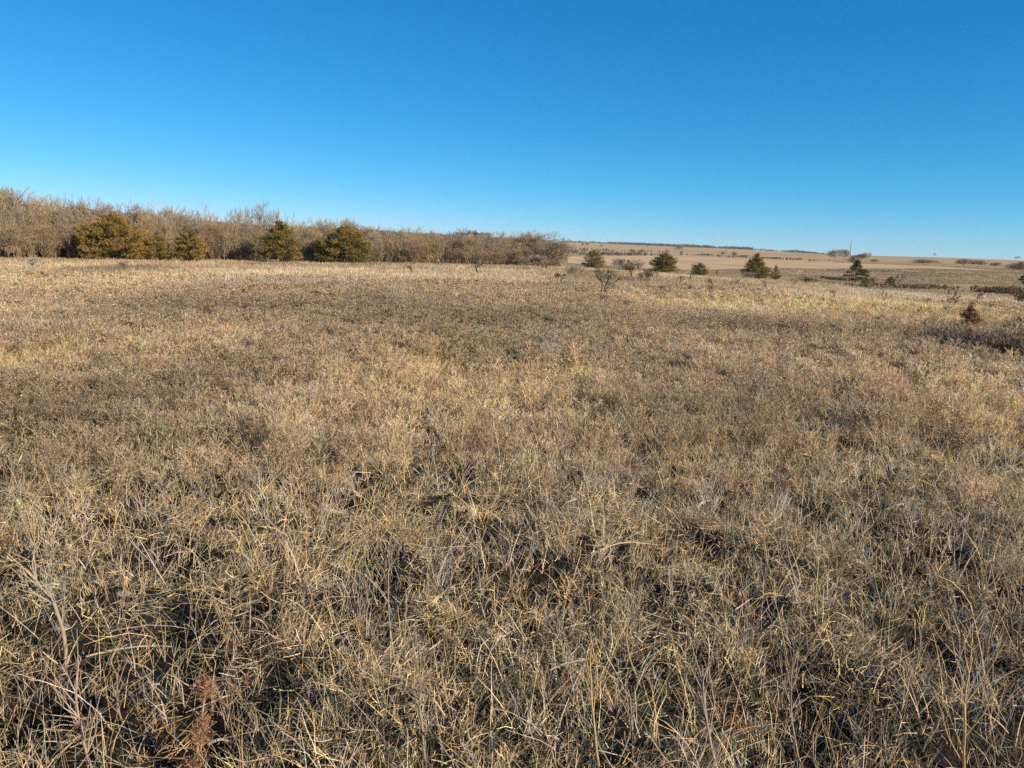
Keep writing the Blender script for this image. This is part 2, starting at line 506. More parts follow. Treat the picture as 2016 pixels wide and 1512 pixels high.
# ------------------------------------------------------------------ grass and weeds (uncountable ground cover)
def build_thatch():
    s = Soup()
    # lying litter blades close to the camera
    x, y, d = scatter(150000, 1.5, 9.0, 1.15)
    P = ground_pts(x, y); n = len(x)
    P[:, 2] += rng.random(n) * 0.05
    clump = .5 * fbm(N3, x * 1.7 + 7, y * 1.7, 3) + .5 * fbm(N4, x * 4.5, y * 4.5, 2)
    w, _, _ = patches(x, y)
    c = pick(LITTER + THATCH[:2], n, .25) * (0.8 + 0.4 * clump)[:, None]
    keep = rng.random(n) < (0.16 + 1.0 * sstep(.38, .60, clump) + .25 * sstep(5, 9, d)) * cover(x, y, d)
    L = rng.uniform(.03, .13, n) * (1 + d / 25)
    Wd = np.maximum(rng.uniform(.0016, .0046, n), d * 0.0006)
    tl = rng.uniform(0.9, 1.75, n)
    k = keep
    ribbons(s, P[k], rng.uniform(0, 2 * math.pi, n)[k], tl[k], tl[k] + rng.normal(size=n)[k] * .35, L[k], Wd[k], c[k], 2, .5)
    return link('fallen_grass', s.mesh('fallen_grass', MAT_GRASS), kind='stuff')

def tufts(s, x, y, d, per, hmul, spread, cols, wmin, rs=rng, tilt=(0.0, .75), bend=.7, nseg=3):
    """grass tufts: `per` blades round every point"""
    n = len(x)
    idx = np.repeat(np.arange(n), per); m = len(idx)
    a = rs.uniform(0, 2 * math.pi, m); r = np.sqrt(rs.random(m)) * spread * np.repeat(rs.uniform(.5, 1.5, n), per)
    bx = x[idx] + r * np.cos(a); by = y[idx] + r * np.sin(a)
    P = ground_pts(bx, by)
    lean = np.repeat(rs.uniform(0, 2 * math.pi, n), per)
    out = np.arctan2(bx - x[idx], by - y[idx])
    az = np.where(rs.random(m) < .6, out, lean) + rs.normal(size=m) * .6
    t0 = rs.uniform(tilt[0], tilt[1], m); t1 = t0 + rs.uniform(.0, bend, m) * rs.choice([1, 1, 1.6], m)
    hh = np.repeat(hmul * rs.uniform(.55, 1.3, n), per) * rs.uniform(.45, 1.15, m)
    Wd = np.maximum(rs.uniform(.0014, .0036, m), d[idx] * wmin)
    base = np.repeat(pick(cols, n, .2, rs) * tone(x, y), per, 0)
    c = np.clip(base * (1 + .2 * rs.normal(size=(m, 1))), .02, .85)
    ribbons(s, P, az, t0, t1, hh, Wd, c, nseg, .3, .8, rs=rs)

def in_field(x, y):
    pxs = [1118, 1200, 1300, 1400, 1500, 1600, 1700, 1800, 1900, 2000]
    near = [158, 150, 132, 140, 172, 185, 200, 214, 224, 224]
    fard = [290, 480, 540, 525, 470, 390, 310, 278, 248, 226]
    az = np.arctan2(x, y); d = np.hypot(x, y); ax = [azim(p) for p in pxs]
    return (az > ax[0]) & (az < ax[-1]) & (d > np.interp(az, ax, near)) & (d < np.interp(az, ax, fard))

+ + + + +

Retype the whole listing, keeping every line identical and omitting all pictures.

Keep writing the Blender script for this image. This is part 2, starting at line 506. More parts follow. Treat the picture as 2016 pixels wide and 1512 pixels high.
# ------------------------------------------------------------------ grass and weeds (uncountable ground cover)
def build_thatch():
    s = Soup()
    # lying litter blades close to the camera
    x, y, d = scatter(150000, 1.5, 9.0, 1.15)
    P = ground_pts(x, y); n = len(x)
    P[:, 2] += rng.random(n) * 0.05
    clump = .5 * fbm(N3, x * 1.7 + 7, y * 1.7, 3) + .5 * fbm(N4, x * 4.5, y * 4.5, 2)
    w, _, _ = patches(x, y)
    c = pick(LITTER + THATCH[:2], n, .25) * (0.8 + 0.4 * clump)[:, None]
    keep = rng.random(n) < (0.16 + 1.0 * sstep(.38, .60, clump) + .25 * sstep(5, 9, d)) * cover(x, y, d)
    L = rng.uniform(.03, .13, n) * (1 + d / 25)
    Wd = np.maximum(rng.uniform(.0016, .0046, n), d * 0.0006)
    tl = rng.uniform(0.9, 1.75, n)
    k = keep
    ribbons(s, P[k], rng.uniform(0, 2 * math.pi, n)[k], tl[k], tl[k] + rng.normal(size=n)[k] * .35, L[k], Wd[k], c[k], 2, .5)
    return link('fallen_grass', s.mesh('fallen_grass', MAT_GRASS), kind='stuff')

def tufts(s, x, y, d, per, hmul, spread, cols, wmin, rs=rng, tilt=(0.0, .75), bend=.7, nseg=3):
    """grass tufts: `per` blades round every point"""
    n = len(x)
    idx = np.repeat(np.arange(n), per); m = len(idx)
    a = rs.uniform(0, 2 * math.pi, m); r = np.sqrt(rs.random(m)) * spread * np.repeat(rs.uniform(.5, 1.5, n), per)
    bx = x[idx] + r * np.cos(a); by = y[idx] + r * np.sin(a)
    P = ground_pts(bx, by)
    lean = np.repeat(rs.uniform(0, 2 * math.pi, n), per)
    out = np.arctan2(bx - x[idx], by - y[idx])
    az = np.where(rs.random(m) < .6, out, lean) + rs.normal(size=m) * .6
    t0 = rs.uniform(tilt[0], tilt[1], m); t1 = t0 + rs.uniform(.0, bend, m) * rs.choice([1, 1, 1.6], m)
    hh = np.repeat(hmul * rs.uniform(.55, 1.3, n), per) * rs.uniform(.45, 1.15, m)
    Wd = np.maximum(rs.uniform(.0014, .0036, m), d[idx] * wmin)
    base = np.repeat(pick(cols, n, .2, rs) * tone(x, y), per, 0)
    c = np.clip(base * (1 + .2 * rs.normal(size=(m, 1))), .02, .85)
    ribbons(s, P, az, t0, t1, hh, Wd, c, nseg, .3, .8, rs=rs)

def in_field(x, y):
    pxs = [1118, 1200, 1300, 1400, 1500, 1600, 1700, 1800, 1900, 2000]
    near = [158, 150, 132, 140, 172, 185, 200, 214, 224, 224]
    fard = [290, 480, 540, 525, 470, 390, 310, 278, 248, 226]
    az = np.arctan2(x, y); d = np.hypot(x, y); ax = [azim(p) for p in pxs]
    return (az > ax[0]) & (az < ax[-1]) & (d > np.interp(az, ax, near)) & (d < np.interp(az, ax, fard))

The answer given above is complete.